Fui agredida por um traveco na terça. Não é como se fosse um dia qualquer. Acordei tarde, como sempre, mas não estou na casa de sempre, nem no bairro de sempre, na cidade em que costumava morar. De todo jeito, não é todo dia que uma mulher de 1,90 cm – não reparei se estava de salto – pula na sua frente, insana, gritando que “não é viado, é travesti” e te dá uma bolsada.
Eu, a pessoa mais pacífica do mundo desde 2014, não reagi. Sim, porque se fosse a eu de 2004 estaríamos no chão até agora. Ou uma de nós estaria muito derrotada e essa, com certeza, não seria ela.
Mas não reagi. Tentei dialogar, o que foi inútil, óbvio, até que percebi o estrago iminente e corri. Ainda sem entender o porquê, mas corri. Eu, que sempre tento entender as coisas e por isso parei pra dialogar com o travesti.

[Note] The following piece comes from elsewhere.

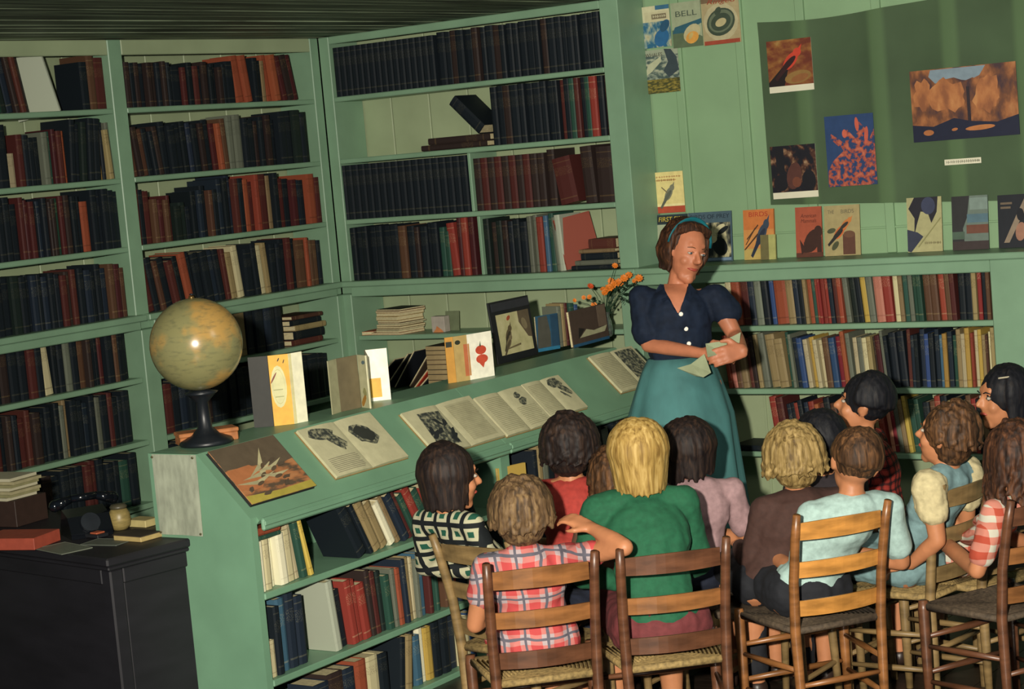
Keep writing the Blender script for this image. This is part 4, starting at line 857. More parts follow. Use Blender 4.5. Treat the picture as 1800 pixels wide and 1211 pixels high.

Não era exatamente isso que queria dizer. É engraçado – sempre muito tempo depois e a quilômetros de distância – pensar nas bizarrices que acontecem comigo, no entanto acho ótimo porque eu sempre acabo sendo a pessoa mais cômica do bar, contando por tudo que passei e os amigos acham hilário porque agora, tenho que concordar, é isso que é.
Como a vez que o meu cadarço ficou preso na escada rolante.
Era a minha primeira vez no Rio e também a primeira vez que andei de avião. Era também a época do Natal, que por sua vez é a época do meu aniversário e esse ano, em particular, ganhei presentes que lembro até hoje.
Estava eu feliz e saltitante no shopping, passeando com a minha família carioca e o meu super hiper ultra mega power All Star quadriculado que ganhei de aniversário. Ele combinava com o meu vestido, também quadriculado, em preto e branco.
Enfim. Estávamos descendo a escada rolante, coisa que eu não costumava fazer até então, quando me abaixei pra amarrar o cadarço do tênis e minha tia disse ” Vanessa, deixe pra amarrar quando sair da escada porque seu vestido pode prender”.
Tudo o que eu fiz foi obedecer e voltar pra minha posição inicial feliz e saltitante. Mas boca de mãe, e nesse caso não importa se a mãe é sua ou não, é boca de praga.
Todos desceram da escada, menos eu, que comecei a ser engolida pelo cadarço. Não foi uma cena bonita.
Eu gritava “acode, acode, tia”, minha vó com as mãos na cabeça “o pé dela, o pé dela”, enquanto minhas primas tentavam puxar meu pé e eu era erguida pela minha tia dizendo “tira o tênis, tira o tênis” e eu “o tênis não, o tênis não” e minha vó “tira o tênis, vai prender seu pé” e eu “O TÊNIS NÃO, O TÊNIS NÃO”.
O momento não deve ter durado um minuto, do contrário hoje eu poderia estar sem pé. Eu também não sei como ficou o entalamento na escada rolante, nessas horas não se presta muita atenção, mas lembro que só no que eu pensava era que não queria perder meu All Star novo, quadriculado, e esqueci até que tinha pé.
Os tênis me acompanharam por um bom tempo, com o cadarço direito marcado de graxa, até que cheguei numa fase de crescimento que eles não me serviam mais.